Chris Bryans, managing director of chartered advice firm Ariun Financial Consulting, said: “There is nothing there can be done about this beyond the clone firm being added to the FSA’s unauthorised list. I just cannot believe the lengths these fraudsters go to. It is just mad.

“Everything on the cloned website, including phone numbers disguised to look like Richmond numbers where we are based, replicating our logo and FSA register number, has just been replicated to every detail.”

According to Who Is information, the website was created in the USA on 20 June 2012 and was last updated 23 July the same year.

The FSA published an alert statement yesterday that said: “We have published this statement today in order to warn investors against dealing with unauthorised firms. This statement is to advise members of the public that an organisation identifying itself to UK citizens as Ariun Financial Group not authorised under the Financial Services and Markets Act 2000 to carry on a regulated activity in the UK.”

COVER called the clone firm, posing as a 26-year-old who had just inherited £70,000 and seeking financial advice.

The clone firm said it only dealt with persons over the age of 45 and suggested getting in touch instead with well-known large UK adviser firms Hargreaves Lansdown and Brewin Dolphin.

The clone firm then advised the money could be wisely invested into Apple or Nokia shares and warned to be careful of “many financial advisers who are out to take advantage of inexperienced young people with a lot of money”.

Bryans said while an FSA alert had been published he still worried about fraudulent transactions that the clone firm would make using his firm’s brand.

“As far as anything else we can do is concerned it seems it is really very little, bar consulting lawyers regarding intellectual property rights which is expensive and probably will not get anywhere,” he said.

“I am seriously considering re-branding just to be sure that this will not be a problem for us in the future. I do not know what else to do.”

The Chartered Insurance Institute (CII) said it would re-register the firm for chartered status and enable it to use the CII chartered logo if it decided to re-brand, without incurring the usual fees involved.

A Blueprint spokesperson, of which the firm is a member, said: “It is the first I have encountered personally of this nature but that is not to say it does not goes on.

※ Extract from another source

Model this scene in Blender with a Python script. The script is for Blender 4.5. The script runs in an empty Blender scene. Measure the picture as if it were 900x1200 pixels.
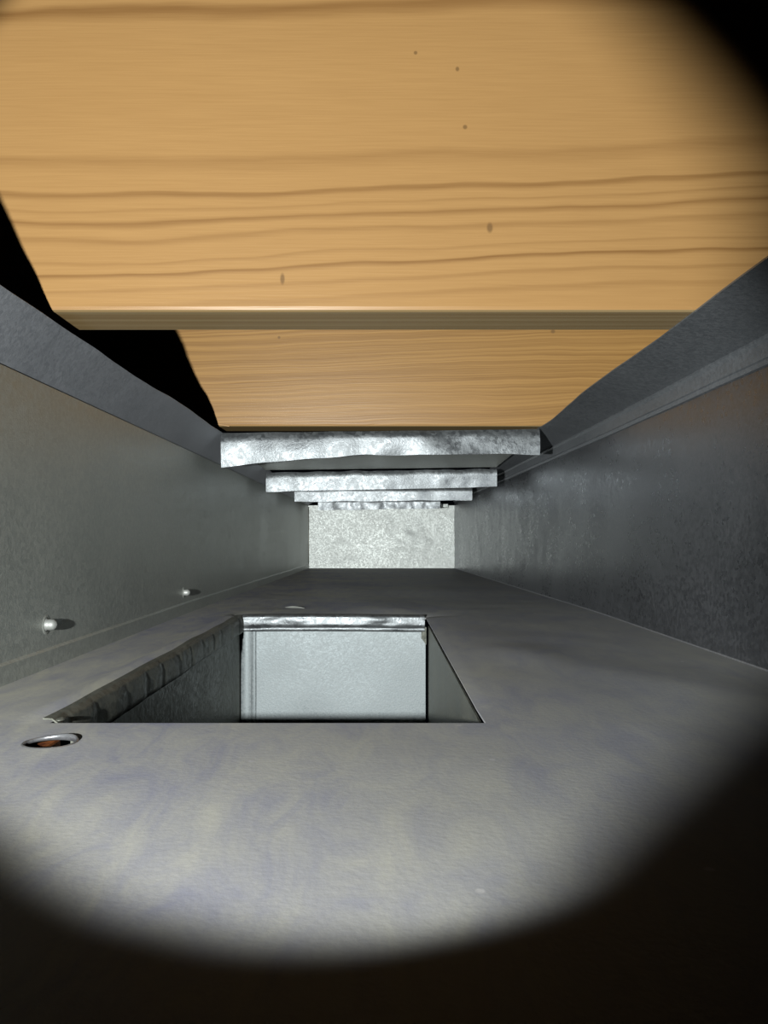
import bpy, bmesh, math, random
from mathutils import Vector, noise
random.seed(4)
S = bpy.context.scene
COL = S.collection
H0 = 0.071            # height of the lens above the duct floor (m); floor is z = 0

# ------------------------------------------------------------------ camera
cd = bpy.data.cameras.new('camera'); cam = bpy.data.objects.new('camera', cd); COL.objects.link(cam)
cd.sensor_fit = 'VERTICAL'; cd.sensor_height = 36; cd.sensor_width = 27; cd.lens = 27.0
cd.shift_y = 30 / 1200; cd.shift_x = 3 / 1200
cd.clip_start = 0.01; cd.clip_end = 50
cam.location = (0, 0, H0); cam.rotation_euler = (math.radians(90), 0, 0)
S.camera = cam

# ------------------------------------------------------------------ world, light, exposure
w = bpy.data.worlds.new('world'); S.world = w; w.use_nodes = True
w.node_tree.nodes['Background'].inputs[0].default_value = (0.5, 0.6, 1, 1)
w.node_tree.nodes['Background'].inputs[1].default_value = 0.0015
# hand torch held left of the lens; a made-up beam mask imitates a viewing hole's dark surround
ld = bpy.data.lights.new('torch', 'POINT'); torch = bpy.data.objects.new('torch', ld); COL.objects.link(torch)
torch.location = (-0.115, 0.0, H0 - 0.005)
ld.energy = 28.0; ld.color = (0.98, 1.0, 0.98); ld.shadow_soft_size = 0.003
ld.use_nodes = True
def beam(t):
    N = t.nodes; K = t.links
    def m(op, a, b=0.0, c=0.0, clamp=False):
        n = N.new('ShaderNodeMath'); n.operation = op; n.use_clamp = clamp
        for i, v in enumerate((a, b, c)):
            if isinstance(v, bpy.types.NodeSocket): K.new(v, n.inputs[i])
            else: n.inputs[i].default_value = v
        return n.outputs[0]
    def curve(x, pts):                       # piecewise smooth function of x
        n = N.new('ShaderNodeFloatCurve'); c = n.mapping.curves[0]
        x0, x1 = pts[0][0], pts[-1][0]; y0 = min(p[1] for p in pts); y1 = max(p[1] for p in pts)
        q = [((p[0] - x0) / (x1 - x0), (p[1] - y0) / (y1 - y0)) for p in pts]
        c.points[0].location = q[0]; c.points[1].location = q[-1]
        for p in q[1:-1]: c.points.new(*p)
        n.mapping.update(); K.new(m('DIVIDE', m('SUBTRACT', x, x0), x1 - x0, clamp=True), n.inputs['Value'])
        return m('ADD', m('MULTIPLY', n.outputs[0], y1 - y0), y0)
    def soft(d, w):                          # 0..1 as d goes 0..w
        n = N.new('ShaderNodeMapRange'); n.interpolation_type = 'SMOOTHSTEP'; K.new(d, n.inputs[0])
        n.inputs[1].default_value = -w * .6; n.inputs[2].default_value = w; return n.outputs[0]
    g = N.new('ShaderNodeNewGeometry'); sx = N.new('ShaderNodeSeparateXYZ'); K.new(g.outputs['Incoming'], sx.inputs[0])
    y = m('MULTIPLY', sx.outputs[1], SGN)
    yy = m('MAXIMUM', y, .001)
    u = m('DIVIDE', m('MULTIPLY', sx.outputs[0], SGN), yy); w_ = m('DIVIDE', m('MULTIPLY', sx.outputs[2], SGN), yy)
    umax = curve(w_, [(-.6, 1.05), (-.46, 1.0), (-.37, .95), (-.27, .89), (-.16, .84), (.0, .82), (.2, .82), (.47, .80), (.57, .74), (.71, .62), (.85, .45), (1.0, .2)])
    wmin = curve(u, [(-1.2, -.05), (-.6, -.16), (-.2, -.25), (0, -.322), (.15, -.365), (.33, -.42), (.54, -.465), (.79, -.49), (.92, -.48), (1.1, -.42)])
    mk = m('MULTIPLY', soft(m('SUBTRACT', umax, u), .14), soft(m('SUBTRACT', w_, wmin), .035))
    mk = m('MULTIPLY', mk, soft(m('SUBTRACT', m('ADD', .98, m('MULTIPLY', u, 1.3)), w_), .06))
    mk = m('MULTIPLY', mk, m('GREATER_THAN', y, .01))
    fo = N.new('ShaderNodeLightFalloff'); fo.inputs['Strength'].default_value = 1.0
    fall = m('ADD', m('MULTIPLY', fo.outputs['Linear'], .5), m('MULTIPLY', fo.outputs['Constant'], 1.2))
    K.new(m('MULTIPLY', mk, fall), N['Emission'].inputs['Strength'])
SGN = 1.0
beam(ld.node_tree)
vs = S.view_settings
vs.view_transform = 'Standard'; vs.look = 'None'; vs.gamma = 1.0; vs.use_curve_mapping = False
vs.exposure = 0.0
S.cycles.diffuse_bounces = 0; S.cycles.glossy_bounces = 3

# ------------------------------------------------------------------ materials
class NT:
    def __init__(s, name):
        s.m = bpy.data.materials.new(name); s.m.use_nodes = True; s.t = s.m.node_tree
        s.b = s.t.nodes['Principled BSDF']; s.tc = s.t.nodes.new('ShaderNodeTexCoord').outputs['Object']
    def n(s, typ, **kw):
        nd = s.t.nodes.new(typ)
        for k, v in kw.items():
            if k[0] == '_': setattr(nd, k[1:], v)
            else:
                key = k.replace('__', ' ')
                s.set(nd.inputs[int(key[1:])] if key[0] == 'i' and key[1:].isdigit() else nd.inputs[key], v)
        return nd
    def set(s, inp, v):
        if isinstance(v, bpy.types.NodeSocket): s.t.links.new(v, inp)
        else: inp.default_value = v
    def mapped(s, scale, rot=(0, 0, 0), loc=(0, 0, 0)):
        return s.n('ShaderNodeMapping', Vector=s.tc, Scale=scale, Rotation=rot, Location=loc).outputs[0]
    def noise(s, scale, detail=4, rough=.55, vec=None, dist=0.0):
        return s.n('ShaderNodeTexNoise', Vector=vec or s.tc, Scale=scale, Detail=detail, Roughness=rough, Distortion=dist).outputs['Fac']
    def ramp(s, fac, stops):
        nd = s.n('ShaderNodeValToRGB', Fac=fac); cr = nd.color_ramp
        while len(cr.elements) < len(stops): cr.elements.new(0.5)
        for e, (p, c) in zip(cr.elements, stops):
            e.position = p; e.color = (*c, 1) if isinstance(c, tuple) else (c, c, c, 1)
        return nd.outputs[0]
    def mix(s, f, a, b, mode='MIX'):
        nd = s.n('ShaderNodeMix', _data_type='RGBA', _blend_type=mode, i0=f)
        s.set(nd.inputs[6], a if isinstance(a, bpy.types.NodeSocket) else (*a, 1))
        s.set(nd.inputs[7], b if isinstance(b, bpy.types.NodeSocket) else (*b, 1))
        return nd.outputs[2]
    def math(s, op, a, b=0.0, c=0.0):
        return s.n('ShaderNodeMath', _operation=op, i0=a, i1=b, i2=c).outputs[0]
    def bump(s, h, strength, dist):
        s.set(s.b.inputs['Normal'], s.n('ShaderNodeBump', Height=h, Strength=strength, Distance=dist).outputs[0])
    def fin(s, col, rough, metal=0.0, spec=None):
        s.set(s.b.inputs['Base Color'], col if isinstance(col, bpy.types.NodeSocket) else (*col, 1))
        s.set(s.b.inputs['Roughness'], rough); s.set(s.b.inputs['Metallic'], metal)
        if spec is not None: s.b.inputs['Specular IOR Level'].default_value = spec
        return s.m

def galvanized(name, c0, c1, rough=0.42, metal=0.7, spangle=500, bump=0.25, blotch=9, fine=900, dent=0.0):
    k = NT(name)
    vo = k.n('ShaderNodeTexVoronoi', Vector=k.tc, Scale=spangle, Randomness=1.0)
    sp = k.n('ShaderNodeSeparateColor', Color=vo.outputs['Color']).outputs[0]
    big = k.noise(blotch, 5, .6)
    fn = k.noise(fine, 3, .6)
    f = k.math('ADD', k.math('MULTIPLY', sp, .25), k.math('ADD', k.math('MULTIPLY', big, .55), k.math('MULTIPLY', fn, .35)))
    col = k.ramp(f, [(.30, c0), (.80, c1)])
    ro = k.n('ShaderNodeMapRange', Value=k.math('ADD', k.math('MULTIPLY', sp, .5), k.math('MULTIPLY', big, .5)),
             i1=.2, i2=.8, i3=rough - .08, i4=rough + .12).outputs[0]
    h = k.math('ADD', k.math('MULTIPLY', fn, 1.0), k.math('MULTIPLY', k.noise(120, 3), dent))
    k.bump(h, bump, .0006)
    return k.fin(col, ro, metal)

M = {}
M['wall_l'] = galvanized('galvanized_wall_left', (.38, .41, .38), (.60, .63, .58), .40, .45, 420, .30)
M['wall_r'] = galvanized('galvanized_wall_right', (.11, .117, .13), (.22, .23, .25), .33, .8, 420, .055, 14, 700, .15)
M['end'] = galvanized('galvanized_end', (.11, .122, .118), (.235, .25, .242), .46, .55, 420, .25, 14, 600, .3)
M['bright'] = galvanized('galvanized_bright', (.075, .083, .09), (.22, .24, .25), .42, .7, 260, .35, 26, 420, .5)
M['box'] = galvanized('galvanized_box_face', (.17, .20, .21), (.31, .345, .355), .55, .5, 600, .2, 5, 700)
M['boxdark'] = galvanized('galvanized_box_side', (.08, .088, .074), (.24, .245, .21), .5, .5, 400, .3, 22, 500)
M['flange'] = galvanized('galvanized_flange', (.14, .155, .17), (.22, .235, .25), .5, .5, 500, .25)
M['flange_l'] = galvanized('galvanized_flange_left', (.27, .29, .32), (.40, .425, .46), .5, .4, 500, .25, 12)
M['edge'] = galvanized('galvanized_edge', (.32, .33, .36), (.45, .46, .48), .35, .7, 500, .1)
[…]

“We have notified the FSA and as far as we stand now there is not really anything more we can do about it. These cases are very difficult to sort out.”

The FSA has previously warned that share fraudsters are increasingly cloning genuine authorised firms or individuals to appear more credible.

In 2011 there were 449 reports made about a number of cloned firms – almost three times as many as the year before when 161 reports were made to the FSA.